Start Recorded information
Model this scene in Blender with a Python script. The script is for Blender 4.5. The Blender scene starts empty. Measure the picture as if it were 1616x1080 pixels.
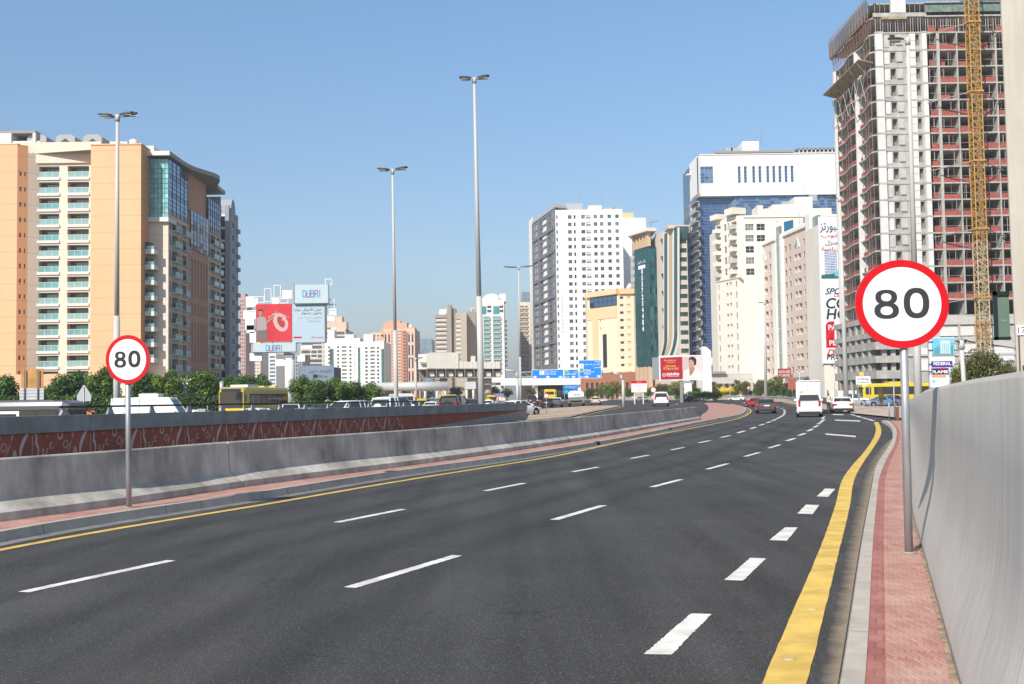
import bpy, bmesh, math, random
from mathutils import Vector, Matrix
from mathutils.geometry import tessellate_polygon
import unicodedata
D = bpy.data; S = bpy.context.scene; COL = S.collection
RN = random.Random(11)
V = Vector
# ---------------------------------------------------------------- camera
F = 1800.0; CAMH = 1.75
PITCH = math.atan(0.05); ROLL = 0.0145
fw = V((0, math.cos(PITCH), math.sin(PITCH))); r0 = V((1, 0, 0)); u0 = V((0, -math.sin(PITCH), math.cos(PITCH)))
ri = r0*math.cos(ROLL) - u0*math.sin(ROLL); up = u0*math.cos(ROLL) + r0*math.sin(ROLL)
CP = V((0, 0, CAMH))
cd = D.cameras.new('camera'); cam = D.objects.new('camera', cd); COL.objects.link(cam); S.camera = cam
cd.sensor_width = 36; cd.lens = F/1616*36; cd.clip_start = .1; cd.clip_end = 20000
m = Matrix.Identity(4)
for i in range(3):
    m[i][0] = ri[i]; m[i][1] = up[i]; m[i][2] = -fw[i]; m[i][3] = CP[i]
cam.matrix_world = m
# ---------------------------------------------------------------- sky, sun, exposure
SUN_EL = math.radians(37.5); SUN_DIR = V((-0.50, -0.866, 0)).normalized()
w = D.worlds.new('World'); S.world = w; w.use_nodes = True
nt = w.node_tree; bg = nt.nodes['Background']
sk = nt.nodes.new('ShaderNodeTexSky'); sk.sky_type = 'NISHITA'; sk.sun_disc = False
sk.sun_elevation = SUN_EL; sk.sun_rotation = math.atan2(SUN_DIR.x, SUN_DIR.y)
sk.air_density = 1.0; sk.dust_density = .35; sk.ozone_density = 1.6; sk.altitude = 0
# haze near the horizon: the sky's own colour, dimmed and greyed a little at low elevation
tcw = nt.nodes.new('ShaderNodeTexCoord'); spw = nt.nodes.new('ShaderNodeSeparateXYZ'); nt.links.new(tcw.outputs['Generated'], spw.inputs[0])
rpw = nt.nodes.new('ShaderNodeValToRGB'); nt.links.new(spw.outputs[2], rpw.inputs[0]); e = rpw.color_ramp.elements
e[0].position = 0.0; e[0].color = (.50,.46,.46,1); e[1].position = .40; e[1].color = (.69,.85,.92,1); x_ = rpw.color_ramp.elements.new(.12); x_.color = (.60,.63,.67,1); y_ = rpw.color_ramp.elements.new(.62); y_.color = (1.30,1.0,.74,1)  # top stop tints the unseen overhead sky warm, to warm the shade
mxw = nt.nodes.new('ShaderNodeMix'); mxw.data_type = 'RGBA'; mxw.blend_type = 'MULTIPLY'; mxw.inputs[0].default_value = 1
nt.links.new(sk.outputs[0], mxw.inputs[6]); nt.links.new(rpw.outputs[0], mxw.inputs[7]); nt.links.new(mxw.outputs[2], bg.inputs[0]); bg.inputs[1].default_value = 0.15
sl = D.lights.new('sun', 'SUN'); so = D.objects.new('sun', sl); COL.objects.link(so)
sl.energy = 4.5; sl.angle = math.radians(.5); sl.color = (1, .95, .87)
sv = V((SUN_DIR.x*math.cos(SUN_EL), SUN_DIR.y*math.cos(SUN_EL), math.sin(SUN_EL)))
so.rotation_euler = sv.to_track_quat('Z', 'Y').to_euler()
S.view_settings.view_transform = 'Standard'; S.view_settings.look = 'None'
S.view_settings.gamma = 1; S.view_settings.exposure = 0.34; S.view_settings.use_curve_mapping = False
# ---------------------------------------------------------------- picture <-> place
def G(y): return 0.0 if y < 100 else (1.3 if y > 300 else (y-100)*.0065)
def ray(px, py): return fw + ri*((px-808)/F) + up*((540-py)/F)
def W(px, py, y):
    d = ray(px, py); return CP + d*(y/d.y)
def gp(px, py, z=0.0):
    d = ray(px, py); lo, hi = .5, 900/d.y
    for _ in range(50):
        t = (lo+hi)/2; p = CP + d*t
        if p.z > G(p.y)+z: lo = t
        else: hi = t
    return CP + d*lo
def hz(px): return 630 - (px-808)*ROLL
def zat(py, y, px=808): return W(px, py, y).z
# ---------------------------------------------------------------- materials
MATS = {}
def nz(nt, kind, **kw):
    n = nt.nodes.new(kind)
    for k, v in kw.items():
        if k in n.inputs: n.inputs[k].default_value = v
        else: setattr(n, k, v)
    return n
def mat(name, col, rough=.7, metal=0, spec=.4, var=.0, scale=2.0, bump=0, bscale=30., emit=0, col2=None, stretch=None, coat=0, alpha=1):
    if name in MATS: return MATS[name]
    M = D.materials.new(name); M.use_nodes = True; n = M.node_tree; b = n.nodes['Principled BSDF']
    b.inputs['Base Color'].default_value = (*col, 1); b.inputs['Roughness'].default_value = rough
    b.inputs['Metallic'].default_value = metal; b.inputs['Specular IOR Level'].default_value = spec
    if coat: b.inputs['Coat Weight'].default_value = coat; b.inputs['Coat Roughness'].default_value = .05
    if alpha < 1: b.inputs['Alpha'].default_value = alpha
    if emit: b.inputs['Emission Color'].default_value = (*col, 1); b.inputs['Emission Strength'].default_value = emit
    if var or col2:
        tc = n.nodes.new('ShaderNodeTexCoord'); mp = n.nodes.new('ShaderNodeMapping')
        n.links.new(tc.outputs['Object'], mp.inputs[0])
        if stretch: mp.inputs['Scale'].default_value = stretch
        t = nz(n, 'ShaderNodeTexNoise', Scale=scale, Detail=6.0, Roughness=.62); n.links.new(mp.outputs[0], t.inputs[0])
        r = n.nodes.new('ShaderNodeValToRGB'); n.links.new(t.outputs[0], r.inputs[0])
        c2 = col2 if col2 else tuple(max(0, c*(1-var)) for c in col); c1 = col if col2 else tuple(min(1, c*(1+var*.6)) for c in col)
        r.color_ramp.elements[0].position = .33; r.color_ramp.elements[1].position = .66
        r.color_ramp.elements[0].color = (*c2, 1); r.color_ramp.elements[1].color = (*c1, 1)
        n.links.new(r.outputs[0], b.inputs['Base Color'])
    if bump:
        tc = n.nodes.new('ShaderNodeTexCoord'); t = nz(n, 'ShaderNodeTexNoise', Scale=bscale, Detail=4.0)
        n.links.new(tc.outputs['Object'], t.inputs[0]); bp = nz(n, 'ShaderNodeBump', Strength=bump, Distance=.02)
        n.links.new(t.outputs[0], bp.inputs['Height']); n.links.new(bp.outputs[0], b.inputs['Normal'])
    MATS[name] = M; return M
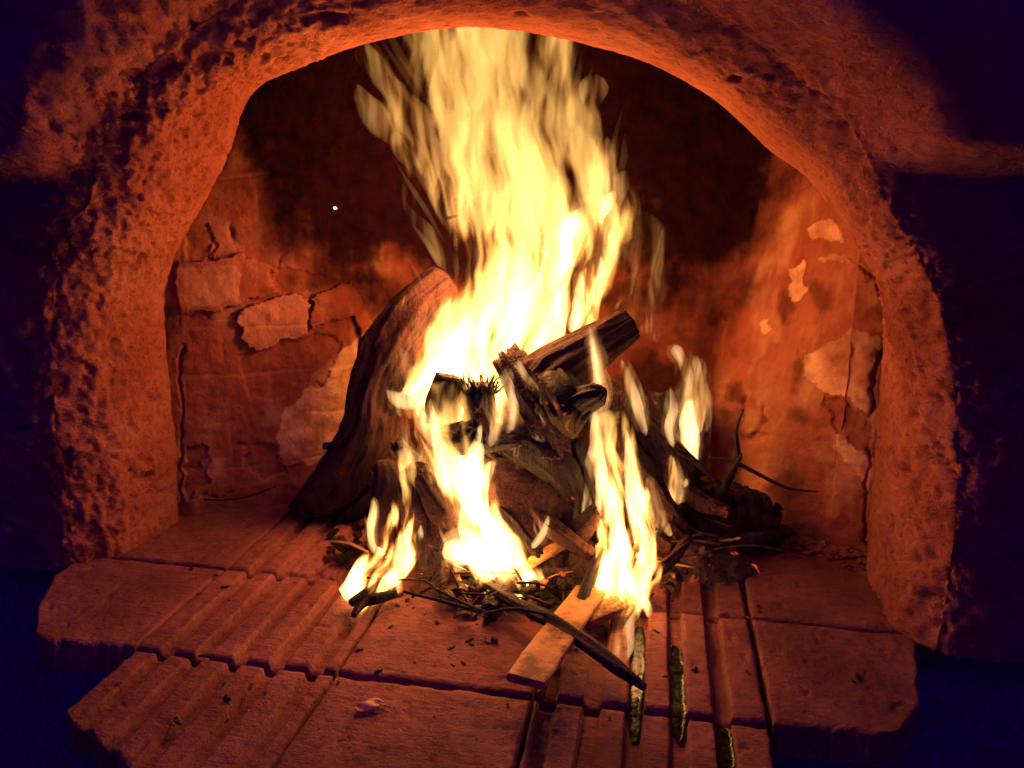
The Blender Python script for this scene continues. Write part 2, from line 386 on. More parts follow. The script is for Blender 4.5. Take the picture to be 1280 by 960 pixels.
End Recorded information
▶ The request
All of the material above needs to be restated exactly, with no pictures.

▶ Worked solution
Model this scene in Blender with a Python script. The script is for Blender 4.5. The Blender scene starts empty. Measure the picture as if it were 1616x1080 pixels.
import bpy, bmesh, math, random
from mathutils import Vector, Matrix
from mathutils.geometry import tessellate_polygon
import unicodedata
D = bpy.data; S = bpy.context.scene; COL = S.collection
RN = random.Random(11)
V = Vector
# ---------------------------------------------------------------- camera
F = 1800.0; CAMH = 1.75
PITCH = math.atan(0.05); ROLL = 0.0145
fw = V((0, math.cos(PITCH), math.sin(PITCH))); r0 = V((1, 0, 0)); u0 = V((0, -math.sin(PITCH), math.cos(PITCH)))
ri = r0*math.cos(ROLL) - u0*math.sin(ROLL); up = u0*math.cos(ROLL) + r0*math.sin(ROLL)
CP = V((0, 0, CAMH))
cd = D.cameras.new('camera'); cam = D.objects.new('camera', cd); COL.objects.link(cam); S.camera = cam
cd.sensor_width = 36; cd.lens = F/1616*36; cd.clip_start = .1; cd.clip_end = 20000
m = Matrix.Identity(4)
for i in range(3):
    m[i][0] = ri[i]; m[i][1] = up[i]; m[i][2] = -fw[i]; m[i][3] = CP[i]
cam.matrix_world = m
# ---------------------------------------------------------------- sky, sun, exposure
SUN_EL = math.radians(37.5); SUN_DIR = V((-0.50, -0.866, 0)).normalized()
w = D.worlds.new('World'); S.world = w; w.use_nodes = True
nt = w.node_tree; bg = nt.nodes['Background']
sk = nt.nodes.new('ShaderNodeTexSky'); sk.sky_type = 'NISHITA'; sk.sun_disc = False
sk.sun_elevation = SUN_EL; sk.sun_rotation = math.atan2(SUN_DIR.x, SUN_DIR.y)
sk.air_density = 1.0; sk.dust_density = .35; sk.ozone_density = 1.6; sk.altitude = 0
# haze near the horizon: the sky's own colour, dimmed and greyed a little at low elevation
tcw = nt.nodes.new('ShaderNodeTexCoord'); spw = nt.nodes.new('ShaderNodeSeparateXYZ'); nt.links.new(tcw.outputs['Generated'], spw.inputs[0])
rpw = nt.nodes.new('ShaderNodeValToRGB'); nt.links.new(spw.outputs[2], rpw.inputs[0]); e = rpw.color_ramp.elements
e[0].position = 0.0; e[0].color = (.50,.46,.46,1); e[1].position = .40; e[1].color = (.69,.85,.92,1); x_ = rpw.color_ramp.elements.new(.12); x_.color = (.60,.63,.67,1); y_ = rpw.color_ramp.elements.new(.62); y_.color = (1.30,1.0,.74,1)  # top stop tints the unseen overhead sky warm, to warm the shade
mxw = nt.nodes.new('ShaderNodeMix'); mxw.data_type = 'RGBA'; mxw.blend_type = 'MULTIPLY'; mxw.inputs[0].default_value = 1
nt.links.new(sk.outputs[0], mxw.inputs[6]); nt.links.new(rpw.outputs[0], mxw.inputs[7]); nt.links.new(mxw.outputs[2], bg.inputs[0]); bg.inputs[1].default_value = 0.15
sl = D.lights.new('sun', 'SUN'); so = D.objects.new('sun', sl); COL.objects.link(so)
sl.energy = 4.5; sl.angle = math.radians(.5); sl.color = (1, .95, .87)
sv = V((SUN_DIR.x*math.cos(SUN_EL), SUN_DIR.y*math.cos(SUN_EL), math.sin(SUN_EL)))
so.rotation_euler = sv.to_track_quat('Z', 'Y').to_euler()
S.view_settings.view_transform = 'Standard'; S.view_settings.look = 'None'
S.view_settings.gamma = 1; S.view_settings.exposure = 0.34; S.view_settings.use_curve_mapping = False
# ---------------------------------------------------------------- picture <-> place
def G(y): return 0.0 if y < 100 else (1.3 if y > 300 else (y-100)*.0065)
def ray(px, py): return fw + ri*((px-808)/F) + up*((540-py)/F)
def W(px, py, y):
    d = ray(px, py); return CP + d*(y/d.y)
def gp(px, py, z=0.0):
    d = ray(px, py); lo, hi = .5, 900/d.y
    for _ in range(50):
        t = (lo+hi)/2; p = CP + d*t
        if p.z > G(p.y)+z: lo = t
        else: hi = t
    return CP + d*lo
def hz(px): return 630 - (px-808)*ROLL
def zat(py, y, px=808): return W(px, py, y).z
# ---------------------------------------------------------------- materials
MATS = {}
def nz(nt, kind, **kw):
    n = nt.nodes.new(kind)
    for k, v in kw.items():
        if k in n.inputs: n.inputs[k].default_value = v
        else: setattr(n, k, v)
    return n
def mat(name, col, rough=.7, metal=0, spec=.4, var=.0, scale=2.0, bump=0, bscale=30., emit=0, col2=None, stretch=None, coat=0, alpha=1):
    if name in MATS: return MATS[name]
    M = D.materials.new(name); M.use_nodes = True; n = M.node_tree; b = n.nodes['Principled BSDF']
    b.inputs['Base Color'].default_value = (*col, 1); b.inputs['Roughness'].default_value = rough
    b.inputs['Metallic'].default_value = metal; b.inputs['Specular IOR Level'].default_value = spec
    if coat: b.inputs['Coat Weight'].default_value = coat; b.inputs['Coat Roughness'].default_value = .05
    if alpha < 1: b.inputs['Alpha'].default_value = alpha
    if emit: b.inputs['Emission Color'].default_value = (*col, 1); b.inputs['Emission Strength'].default_value = emit
    if var or col2:
        tc = n.nodes.new('ShaderNodeTexCoord'); mp = n.nodes.new('ShaderNodeMapping')
        n.links.new(tc.outputs['Object'], mp.inputs[0])
        if stretch: mp.inputs['Scale'].default_value = stretch
        t = nz(n, 'ShaderNodeTexNoise', Scale=scale, Detail=6.0, Roughness=.62); n.links.new(mp.outputs[0], t.inputs[0])
        r = n.nodes.new('ShaderNodeValToRGB'); n.links.new(t.outputs[0], r.inputs[0])
        c2 = col2 if col2 else tuple(max(0, c*(1-var)) for c in col); c1 = col if col2 else tuple(min(1, c*(1+var*.6)) for c in col)
        r.color_ramp.elements[0].position = .33; r.color_ramp.elements[1].position = .66
        r.color_ramp.elements[0].color = (*c2, 1); r.color_ramp.elements[1].color = (*c1, 1)
        n.links.new(r.outputs[0], b.inputs['Base Color'])
    if bump:
        tc = n.nodes.new('ShaderNodeTexCoord'); t = nz(n, 'ShaderNodeTexNoise', Scale=bscale, Detail=4.0)
        n.links.new(tc.outputs['Object'], t.inputs[0]); bp = nz(n, 'ShaderNodeBump', Strength=bump, Distance=.02)
        n.links.new(t.outputs[0], bp.inputs['Height']); n.links.new(bp.outputs[0], b.inputs['Normal'])
    MATS[name] = M; return M
The Blender Python script for this scene continues. Write part 2, from line 386 on. More parts follow. The script is for Blender 4.5. Take the picture to be 1280 by 960 pixels.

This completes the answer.